The exercise.
In the records below, begin at the line containing "Write a Blender" and end at the line containing "COL = scene.collection"; quote every line in that span exactly, including both boundary lines, and no others.

Records provided.
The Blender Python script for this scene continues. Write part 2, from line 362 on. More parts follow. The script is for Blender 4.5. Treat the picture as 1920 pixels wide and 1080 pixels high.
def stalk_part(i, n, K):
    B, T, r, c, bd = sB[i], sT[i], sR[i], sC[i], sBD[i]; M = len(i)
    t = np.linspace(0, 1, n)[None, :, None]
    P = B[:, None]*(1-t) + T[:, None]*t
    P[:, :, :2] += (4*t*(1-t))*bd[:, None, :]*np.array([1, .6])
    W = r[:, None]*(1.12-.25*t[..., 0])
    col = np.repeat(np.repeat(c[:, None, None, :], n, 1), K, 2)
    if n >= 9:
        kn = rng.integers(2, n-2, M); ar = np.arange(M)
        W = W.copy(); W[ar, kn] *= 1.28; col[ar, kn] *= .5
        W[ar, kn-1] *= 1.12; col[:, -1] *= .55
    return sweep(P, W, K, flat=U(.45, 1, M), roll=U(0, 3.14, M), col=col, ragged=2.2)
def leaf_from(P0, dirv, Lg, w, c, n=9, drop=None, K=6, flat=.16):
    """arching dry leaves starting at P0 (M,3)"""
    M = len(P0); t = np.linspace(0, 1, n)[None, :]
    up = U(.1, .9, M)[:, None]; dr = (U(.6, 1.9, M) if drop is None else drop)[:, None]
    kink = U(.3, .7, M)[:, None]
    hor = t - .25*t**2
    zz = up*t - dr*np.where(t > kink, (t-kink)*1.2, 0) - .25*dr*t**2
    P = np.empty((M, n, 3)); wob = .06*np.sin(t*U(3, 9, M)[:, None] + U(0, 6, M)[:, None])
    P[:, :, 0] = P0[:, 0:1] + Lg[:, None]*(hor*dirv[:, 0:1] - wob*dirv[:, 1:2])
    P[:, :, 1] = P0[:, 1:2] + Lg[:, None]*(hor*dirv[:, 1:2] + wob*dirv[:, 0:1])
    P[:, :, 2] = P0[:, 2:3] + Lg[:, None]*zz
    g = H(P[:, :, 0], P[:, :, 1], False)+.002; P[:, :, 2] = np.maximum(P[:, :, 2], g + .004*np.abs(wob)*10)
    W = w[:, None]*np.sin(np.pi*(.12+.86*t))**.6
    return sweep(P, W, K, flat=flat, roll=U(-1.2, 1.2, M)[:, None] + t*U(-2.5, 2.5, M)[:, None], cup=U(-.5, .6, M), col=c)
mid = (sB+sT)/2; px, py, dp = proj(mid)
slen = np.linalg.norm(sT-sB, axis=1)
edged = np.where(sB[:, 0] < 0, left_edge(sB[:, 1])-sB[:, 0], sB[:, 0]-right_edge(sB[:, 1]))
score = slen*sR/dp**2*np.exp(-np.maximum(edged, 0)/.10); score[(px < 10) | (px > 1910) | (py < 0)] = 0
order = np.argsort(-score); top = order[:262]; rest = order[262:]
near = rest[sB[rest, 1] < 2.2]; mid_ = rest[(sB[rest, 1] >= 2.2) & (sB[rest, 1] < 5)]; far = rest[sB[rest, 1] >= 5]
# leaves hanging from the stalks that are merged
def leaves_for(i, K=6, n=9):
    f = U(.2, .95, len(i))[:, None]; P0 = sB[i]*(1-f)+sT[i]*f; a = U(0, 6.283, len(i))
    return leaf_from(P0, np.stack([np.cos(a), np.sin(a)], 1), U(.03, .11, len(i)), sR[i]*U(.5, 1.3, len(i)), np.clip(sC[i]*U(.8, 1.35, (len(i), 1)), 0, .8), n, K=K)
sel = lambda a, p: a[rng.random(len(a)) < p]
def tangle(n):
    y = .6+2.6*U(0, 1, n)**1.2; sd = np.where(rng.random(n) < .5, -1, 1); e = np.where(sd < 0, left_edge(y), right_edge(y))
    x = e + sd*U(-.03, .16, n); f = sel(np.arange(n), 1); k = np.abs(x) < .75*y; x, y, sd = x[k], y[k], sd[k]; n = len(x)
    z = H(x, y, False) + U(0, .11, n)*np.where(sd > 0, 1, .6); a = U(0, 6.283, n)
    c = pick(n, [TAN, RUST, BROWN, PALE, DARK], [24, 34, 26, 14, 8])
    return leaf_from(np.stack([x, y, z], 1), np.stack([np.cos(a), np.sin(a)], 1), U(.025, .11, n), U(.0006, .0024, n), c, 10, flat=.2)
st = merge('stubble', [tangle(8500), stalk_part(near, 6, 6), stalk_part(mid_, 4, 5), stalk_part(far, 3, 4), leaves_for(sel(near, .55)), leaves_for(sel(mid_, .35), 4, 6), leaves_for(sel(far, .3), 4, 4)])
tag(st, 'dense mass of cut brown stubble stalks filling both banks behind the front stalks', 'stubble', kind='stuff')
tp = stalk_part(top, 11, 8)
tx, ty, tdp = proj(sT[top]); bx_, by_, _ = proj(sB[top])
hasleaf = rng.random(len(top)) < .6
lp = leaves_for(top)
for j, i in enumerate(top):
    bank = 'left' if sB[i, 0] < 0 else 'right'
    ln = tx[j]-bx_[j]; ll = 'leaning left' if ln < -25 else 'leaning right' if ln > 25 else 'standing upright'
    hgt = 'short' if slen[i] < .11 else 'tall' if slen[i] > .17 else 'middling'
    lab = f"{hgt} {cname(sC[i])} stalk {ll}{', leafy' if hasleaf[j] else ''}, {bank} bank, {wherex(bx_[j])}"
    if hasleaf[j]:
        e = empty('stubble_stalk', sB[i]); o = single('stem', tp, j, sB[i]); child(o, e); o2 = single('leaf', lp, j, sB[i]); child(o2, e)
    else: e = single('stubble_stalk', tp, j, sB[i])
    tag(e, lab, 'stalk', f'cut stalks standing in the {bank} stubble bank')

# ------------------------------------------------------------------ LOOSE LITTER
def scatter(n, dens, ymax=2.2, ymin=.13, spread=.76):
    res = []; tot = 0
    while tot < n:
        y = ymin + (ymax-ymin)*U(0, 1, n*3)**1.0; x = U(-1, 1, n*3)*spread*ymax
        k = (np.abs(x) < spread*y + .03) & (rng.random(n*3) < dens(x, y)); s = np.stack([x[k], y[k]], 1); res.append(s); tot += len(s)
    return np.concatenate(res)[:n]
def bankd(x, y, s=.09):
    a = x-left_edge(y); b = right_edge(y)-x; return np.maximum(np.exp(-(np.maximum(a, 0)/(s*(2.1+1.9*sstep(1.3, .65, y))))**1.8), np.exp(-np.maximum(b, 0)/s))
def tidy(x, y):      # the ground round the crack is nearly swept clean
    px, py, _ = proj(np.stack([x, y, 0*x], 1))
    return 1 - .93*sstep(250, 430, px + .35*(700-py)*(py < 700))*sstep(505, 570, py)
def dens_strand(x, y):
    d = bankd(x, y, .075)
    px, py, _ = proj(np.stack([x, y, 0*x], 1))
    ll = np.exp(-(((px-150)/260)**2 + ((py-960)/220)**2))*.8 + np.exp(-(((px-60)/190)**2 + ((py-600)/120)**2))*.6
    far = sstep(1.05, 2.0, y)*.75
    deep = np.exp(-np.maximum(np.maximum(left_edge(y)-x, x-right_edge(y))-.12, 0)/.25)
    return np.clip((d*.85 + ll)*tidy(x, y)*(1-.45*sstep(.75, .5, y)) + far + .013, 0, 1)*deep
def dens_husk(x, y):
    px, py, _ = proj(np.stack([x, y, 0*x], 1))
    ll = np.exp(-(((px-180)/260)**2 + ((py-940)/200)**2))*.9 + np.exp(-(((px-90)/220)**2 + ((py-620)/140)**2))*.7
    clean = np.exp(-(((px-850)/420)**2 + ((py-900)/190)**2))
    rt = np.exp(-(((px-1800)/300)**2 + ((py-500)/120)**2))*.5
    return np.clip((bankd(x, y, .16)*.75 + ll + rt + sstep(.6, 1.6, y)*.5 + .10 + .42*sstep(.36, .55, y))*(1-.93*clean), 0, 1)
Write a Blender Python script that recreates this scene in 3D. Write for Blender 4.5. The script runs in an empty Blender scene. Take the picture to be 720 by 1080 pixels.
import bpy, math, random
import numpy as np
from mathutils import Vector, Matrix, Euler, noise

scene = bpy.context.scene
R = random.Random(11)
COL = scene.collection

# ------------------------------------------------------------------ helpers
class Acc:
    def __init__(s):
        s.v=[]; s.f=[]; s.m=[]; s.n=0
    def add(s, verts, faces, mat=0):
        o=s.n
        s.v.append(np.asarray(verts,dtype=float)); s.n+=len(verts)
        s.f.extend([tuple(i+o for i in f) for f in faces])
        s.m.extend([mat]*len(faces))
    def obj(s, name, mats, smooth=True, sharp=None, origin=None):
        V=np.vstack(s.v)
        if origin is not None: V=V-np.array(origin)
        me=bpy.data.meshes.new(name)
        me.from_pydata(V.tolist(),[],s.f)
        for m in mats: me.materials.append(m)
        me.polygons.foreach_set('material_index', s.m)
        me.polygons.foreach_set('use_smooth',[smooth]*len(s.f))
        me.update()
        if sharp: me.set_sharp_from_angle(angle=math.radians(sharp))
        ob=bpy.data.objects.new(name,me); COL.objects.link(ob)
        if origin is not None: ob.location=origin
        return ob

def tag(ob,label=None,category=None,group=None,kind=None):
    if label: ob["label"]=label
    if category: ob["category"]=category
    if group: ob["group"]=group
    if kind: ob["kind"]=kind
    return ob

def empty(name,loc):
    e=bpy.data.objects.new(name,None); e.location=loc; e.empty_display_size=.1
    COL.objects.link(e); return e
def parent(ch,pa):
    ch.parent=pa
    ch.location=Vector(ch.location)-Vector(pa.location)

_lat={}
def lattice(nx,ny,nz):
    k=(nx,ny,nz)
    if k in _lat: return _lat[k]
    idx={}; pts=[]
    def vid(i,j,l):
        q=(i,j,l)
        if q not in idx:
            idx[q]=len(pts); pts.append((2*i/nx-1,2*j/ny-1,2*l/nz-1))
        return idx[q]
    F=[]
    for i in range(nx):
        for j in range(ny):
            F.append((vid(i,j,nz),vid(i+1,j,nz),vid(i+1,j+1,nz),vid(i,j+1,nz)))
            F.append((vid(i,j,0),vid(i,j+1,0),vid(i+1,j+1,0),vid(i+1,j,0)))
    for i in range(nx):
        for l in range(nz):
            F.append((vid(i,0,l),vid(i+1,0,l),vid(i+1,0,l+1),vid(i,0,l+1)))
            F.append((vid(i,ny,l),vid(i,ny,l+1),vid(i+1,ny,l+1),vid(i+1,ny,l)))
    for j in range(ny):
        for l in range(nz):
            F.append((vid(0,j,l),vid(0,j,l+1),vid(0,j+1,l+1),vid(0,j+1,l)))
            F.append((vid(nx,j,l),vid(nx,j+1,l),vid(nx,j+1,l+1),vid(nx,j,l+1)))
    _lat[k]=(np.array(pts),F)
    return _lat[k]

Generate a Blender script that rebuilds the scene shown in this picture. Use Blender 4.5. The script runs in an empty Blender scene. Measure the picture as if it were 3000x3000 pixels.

Exercise result.
Write a Blender Python script that recreates this scene in 3D. Write for Blender 4.5. The script runs in an empty Blender scene. Take the picture to be 720 by 1080 pixels.
import bpy, math, random
import numpy as np
from mathutils import Vector, Matrix, Euler, noise

scene = bpy.context.scene
R = random.Random(11)
COL = scene.collection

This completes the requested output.